In what sounds like it could be a ballad, Pwysau’ has a beautiful coiling acoustic guitar riff that drops into space. Providing a superb showcase for Adwaith’s tight use of vocal harmonies. There’s a trash country sound on Osian, which brings one of the few vocal line in English. What’s more surprising is that it serves as a reminder you’re not listening in a language you understand, unless you speak Welsh of course. Instead, Melyn’s compact, layered sound transcends language. Allowing the listener to be carried along with its dense melodies. Shifting the gears again, Fel I Fod goes to a place that’s closer to folk-rock before the darkly atmospheric Gartref leads us to the instrumental close out Tair.
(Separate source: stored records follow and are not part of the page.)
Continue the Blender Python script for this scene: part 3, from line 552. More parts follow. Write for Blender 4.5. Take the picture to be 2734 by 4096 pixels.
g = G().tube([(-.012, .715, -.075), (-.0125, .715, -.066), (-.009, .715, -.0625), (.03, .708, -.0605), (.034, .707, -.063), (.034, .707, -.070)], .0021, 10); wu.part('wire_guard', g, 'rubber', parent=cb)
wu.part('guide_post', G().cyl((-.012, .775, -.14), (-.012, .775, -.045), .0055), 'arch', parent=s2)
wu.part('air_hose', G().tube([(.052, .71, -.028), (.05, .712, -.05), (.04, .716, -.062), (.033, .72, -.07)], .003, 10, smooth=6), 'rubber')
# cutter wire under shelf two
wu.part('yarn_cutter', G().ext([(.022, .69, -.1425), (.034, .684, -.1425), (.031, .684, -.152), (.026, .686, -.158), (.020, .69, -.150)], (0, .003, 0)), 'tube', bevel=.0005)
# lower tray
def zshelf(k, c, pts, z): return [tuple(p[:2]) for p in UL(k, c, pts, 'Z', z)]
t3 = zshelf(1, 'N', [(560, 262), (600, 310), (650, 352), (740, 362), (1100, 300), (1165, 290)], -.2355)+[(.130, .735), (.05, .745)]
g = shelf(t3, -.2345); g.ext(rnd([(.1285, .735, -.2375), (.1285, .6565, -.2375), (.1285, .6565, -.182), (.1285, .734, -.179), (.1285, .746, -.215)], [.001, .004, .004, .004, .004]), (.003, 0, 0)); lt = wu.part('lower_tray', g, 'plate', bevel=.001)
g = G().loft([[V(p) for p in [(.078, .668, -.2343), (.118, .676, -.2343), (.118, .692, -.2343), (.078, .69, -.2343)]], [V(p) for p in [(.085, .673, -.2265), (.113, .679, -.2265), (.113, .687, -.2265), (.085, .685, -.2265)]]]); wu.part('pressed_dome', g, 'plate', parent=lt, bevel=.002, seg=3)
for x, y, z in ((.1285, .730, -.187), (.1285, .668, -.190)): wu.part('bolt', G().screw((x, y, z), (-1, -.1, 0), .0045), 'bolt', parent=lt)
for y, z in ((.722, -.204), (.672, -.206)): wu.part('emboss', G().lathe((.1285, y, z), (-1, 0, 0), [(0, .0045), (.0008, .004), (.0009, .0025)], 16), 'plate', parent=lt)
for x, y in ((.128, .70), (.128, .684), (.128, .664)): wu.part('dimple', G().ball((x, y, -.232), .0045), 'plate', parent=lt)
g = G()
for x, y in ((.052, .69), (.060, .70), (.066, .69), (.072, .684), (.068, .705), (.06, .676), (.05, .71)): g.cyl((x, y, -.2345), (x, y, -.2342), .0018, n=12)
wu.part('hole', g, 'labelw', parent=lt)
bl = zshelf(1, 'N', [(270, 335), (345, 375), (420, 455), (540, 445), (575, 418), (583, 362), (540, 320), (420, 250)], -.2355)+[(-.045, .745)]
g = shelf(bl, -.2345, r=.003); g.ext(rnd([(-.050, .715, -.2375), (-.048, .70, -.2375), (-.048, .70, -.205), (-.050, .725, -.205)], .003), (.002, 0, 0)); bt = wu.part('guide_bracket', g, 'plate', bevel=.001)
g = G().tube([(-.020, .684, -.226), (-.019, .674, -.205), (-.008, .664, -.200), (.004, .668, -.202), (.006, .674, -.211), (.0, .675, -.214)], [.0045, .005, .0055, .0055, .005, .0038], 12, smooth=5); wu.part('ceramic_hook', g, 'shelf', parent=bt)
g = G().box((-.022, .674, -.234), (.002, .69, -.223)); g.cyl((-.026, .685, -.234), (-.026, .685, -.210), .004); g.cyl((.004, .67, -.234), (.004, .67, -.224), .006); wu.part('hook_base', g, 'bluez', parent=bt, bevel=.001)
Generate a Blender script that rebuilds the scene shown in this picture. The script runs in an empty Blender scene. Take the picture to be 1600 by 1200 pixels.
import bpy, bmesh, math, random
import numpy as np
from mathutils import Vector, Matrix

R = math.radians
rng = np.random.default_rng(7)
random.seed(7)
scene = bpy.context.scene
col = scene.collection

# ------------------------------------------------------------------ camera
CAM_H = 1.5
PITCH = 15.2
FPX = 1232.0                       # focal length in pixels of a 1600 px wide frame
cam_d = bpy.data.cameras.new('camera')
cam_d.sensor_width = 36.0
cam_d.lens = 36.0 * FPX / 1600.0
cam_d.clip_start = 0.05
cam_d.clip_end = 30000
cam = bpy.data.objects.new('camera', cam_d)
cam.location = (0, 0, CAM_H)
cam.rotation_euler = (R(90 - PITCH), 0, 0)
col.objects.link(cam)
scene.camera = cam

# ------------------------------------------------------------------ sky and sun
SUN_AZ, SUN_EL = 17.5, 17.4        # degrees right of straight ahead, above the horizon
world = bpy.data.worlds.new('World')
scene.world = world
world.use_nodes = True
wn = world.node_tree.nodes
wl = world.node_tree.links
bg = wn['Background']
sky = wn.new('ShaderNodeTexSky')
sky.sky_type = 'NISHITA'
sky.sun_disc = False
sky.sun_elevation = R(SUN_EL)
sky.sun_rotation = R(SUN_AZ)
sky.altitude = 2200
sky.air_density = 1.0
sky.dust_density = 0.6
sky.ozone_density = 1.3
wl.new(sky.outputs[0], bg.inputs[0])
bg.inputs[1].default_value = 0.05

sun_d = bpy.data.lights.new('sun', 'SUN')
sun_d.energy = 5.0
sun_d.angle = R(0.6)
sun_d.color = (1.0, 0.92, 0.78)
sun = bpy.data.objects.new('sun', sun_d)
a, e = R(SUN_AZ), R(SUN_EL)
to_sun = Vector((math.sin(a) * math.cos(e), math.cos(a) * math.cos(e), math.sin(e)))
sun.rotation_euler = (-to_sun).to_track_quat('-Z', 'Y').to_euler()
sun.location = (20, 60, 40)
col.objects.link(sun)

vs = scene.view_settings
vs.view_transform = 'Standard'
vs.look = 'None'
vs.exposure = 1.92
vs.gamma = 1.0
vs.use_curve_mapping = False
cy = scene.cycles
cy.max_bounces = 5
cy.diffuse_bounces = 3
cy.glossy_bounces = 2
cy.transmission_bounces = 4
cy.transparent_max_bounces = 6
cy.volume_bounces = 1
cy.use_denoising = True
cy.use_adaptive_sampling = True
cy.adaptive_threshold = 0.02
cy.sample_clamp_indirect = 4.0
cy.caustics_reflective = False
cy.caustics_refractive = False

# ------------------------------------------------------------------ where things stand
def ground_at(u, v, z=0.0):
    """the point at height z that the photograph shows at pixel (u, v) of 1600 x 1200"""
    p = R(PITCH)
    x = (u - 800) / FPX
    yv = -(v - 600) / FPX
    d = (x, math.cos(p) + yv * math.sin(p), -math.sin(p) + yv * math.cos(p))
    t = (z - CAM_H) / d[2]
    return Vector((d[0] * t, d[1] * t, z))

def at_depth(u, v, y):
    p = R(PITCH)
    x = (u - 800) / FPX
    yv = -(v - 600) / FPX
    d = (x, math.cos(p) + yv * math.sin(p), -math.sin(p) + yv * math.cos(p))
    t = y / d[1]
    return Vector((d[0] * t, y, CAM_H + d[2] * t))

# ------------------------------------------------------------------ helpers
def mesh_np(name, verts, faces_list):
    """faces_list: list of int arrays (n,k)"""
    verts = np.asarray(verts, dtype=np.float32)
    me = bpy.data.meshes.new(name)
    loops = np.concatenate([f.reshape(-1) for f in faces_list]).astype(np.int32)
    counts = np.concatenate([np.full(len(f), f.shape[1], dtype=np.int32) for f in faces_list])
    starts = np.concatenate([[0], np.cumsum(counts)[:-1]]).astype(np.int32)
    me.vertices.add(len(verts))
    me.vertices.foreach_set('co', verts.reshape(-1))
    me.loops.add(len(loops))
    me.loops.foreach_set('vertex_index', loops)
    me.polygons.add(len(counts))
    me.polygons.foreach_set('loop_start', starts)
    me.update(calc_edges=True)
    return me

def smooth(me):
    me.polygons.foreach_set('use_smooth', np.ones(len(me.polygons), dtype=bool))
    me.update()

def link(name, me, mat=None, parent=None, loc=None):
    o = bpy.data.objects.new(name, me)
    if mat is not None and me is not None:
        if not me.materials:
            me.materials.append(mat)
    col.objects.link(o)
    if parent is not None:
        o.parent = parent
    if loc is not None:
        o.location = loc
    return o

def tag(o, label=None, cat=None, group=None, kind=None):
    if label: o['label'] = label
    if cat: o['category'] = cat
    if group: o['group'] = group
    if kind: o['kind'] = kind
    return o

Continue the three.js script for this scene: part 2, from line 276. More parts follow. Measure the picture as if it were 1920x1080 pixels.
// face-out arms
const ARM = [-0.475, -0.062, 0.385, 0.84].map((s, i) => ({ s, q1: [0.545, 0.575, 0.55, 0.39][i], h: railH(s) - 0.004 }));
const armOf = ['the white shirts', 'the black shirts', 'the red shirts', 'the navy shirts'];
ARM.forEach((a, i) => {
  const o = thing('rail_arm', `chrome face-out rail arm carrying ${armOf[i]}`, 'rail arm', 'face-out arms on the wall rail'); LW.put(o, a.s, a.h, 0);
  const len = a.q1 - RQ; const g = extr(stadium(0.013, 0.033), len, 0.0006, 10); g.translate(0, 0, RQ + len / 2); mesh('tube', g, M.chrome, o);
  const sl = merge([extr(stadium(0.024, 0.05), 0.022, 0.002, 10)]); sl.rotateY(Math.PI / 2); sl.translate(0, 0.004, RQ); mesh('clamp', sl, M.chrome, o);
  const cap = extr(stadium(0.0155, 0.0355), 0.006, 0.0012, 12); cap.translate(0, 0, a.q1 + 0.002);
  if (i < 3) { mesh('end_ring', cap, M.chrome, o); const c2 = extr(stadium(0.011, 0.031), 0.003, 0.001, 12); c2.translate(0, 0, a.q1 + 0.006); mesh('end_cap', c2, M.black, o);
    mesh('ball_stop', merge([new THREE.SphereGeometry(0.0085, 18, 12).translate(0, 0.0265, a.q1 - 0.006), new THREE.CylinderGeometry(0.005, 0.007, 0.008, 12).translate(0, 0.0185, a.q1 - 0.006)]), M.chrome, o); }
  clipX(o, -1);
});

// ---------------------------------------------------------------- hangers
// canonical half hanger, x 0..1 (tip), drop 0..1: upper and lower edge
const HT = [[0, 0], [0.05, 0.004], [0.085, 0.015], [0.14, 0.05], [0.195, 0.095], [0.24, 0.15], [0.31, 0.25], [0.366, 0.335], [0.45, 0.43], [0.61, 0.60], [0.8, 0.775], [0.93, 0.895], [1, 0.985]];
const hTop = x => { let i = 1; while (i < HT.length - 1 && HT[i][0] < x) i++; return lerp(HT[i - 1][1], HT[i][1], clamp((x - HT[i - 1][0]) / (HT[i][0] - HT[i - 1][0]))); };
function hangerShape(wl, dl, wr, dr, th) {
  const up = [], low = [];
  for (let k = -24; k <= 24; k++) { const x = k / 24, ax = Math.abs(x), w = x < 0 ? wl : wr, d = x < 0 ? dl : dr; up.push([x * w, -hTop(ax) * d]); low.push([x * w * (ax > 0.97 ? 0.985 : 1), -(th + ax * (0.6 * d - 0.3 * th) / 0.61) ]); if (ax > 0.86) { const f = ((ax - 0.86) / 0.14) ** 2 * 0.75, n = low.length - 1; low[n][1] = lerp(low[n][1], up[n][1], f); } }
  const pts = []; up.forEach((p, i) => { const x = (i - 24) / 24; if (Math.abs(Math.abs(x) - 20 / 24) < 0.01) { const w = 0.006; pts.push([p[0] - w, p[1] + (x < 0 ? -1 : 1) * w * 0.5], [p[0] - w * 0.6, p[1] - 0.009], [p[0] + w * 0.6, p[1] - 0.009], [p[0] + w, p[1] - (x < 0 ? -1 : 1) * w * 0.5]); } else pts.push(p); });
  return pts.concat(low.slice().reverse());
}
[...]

Melyn is not only magnificent record full of immense tunes and brilliantly off kilter instrumental breaks. It’s a record that’s full of ideas. It changes shape on you, keeping you constantly engrossed, while still sounding like a single coherent work. It’s a record that carries the colors of Siouxie and The Banshees, The Slits and The Velvet Underground and fuses them together with Adwaith’s own unique sound. There seems to be a lot of talent rising in the valleys right now. With Melyn, Adwaith have taken their place at the vanguard.

Melyn is released October 12th on Libertino Records.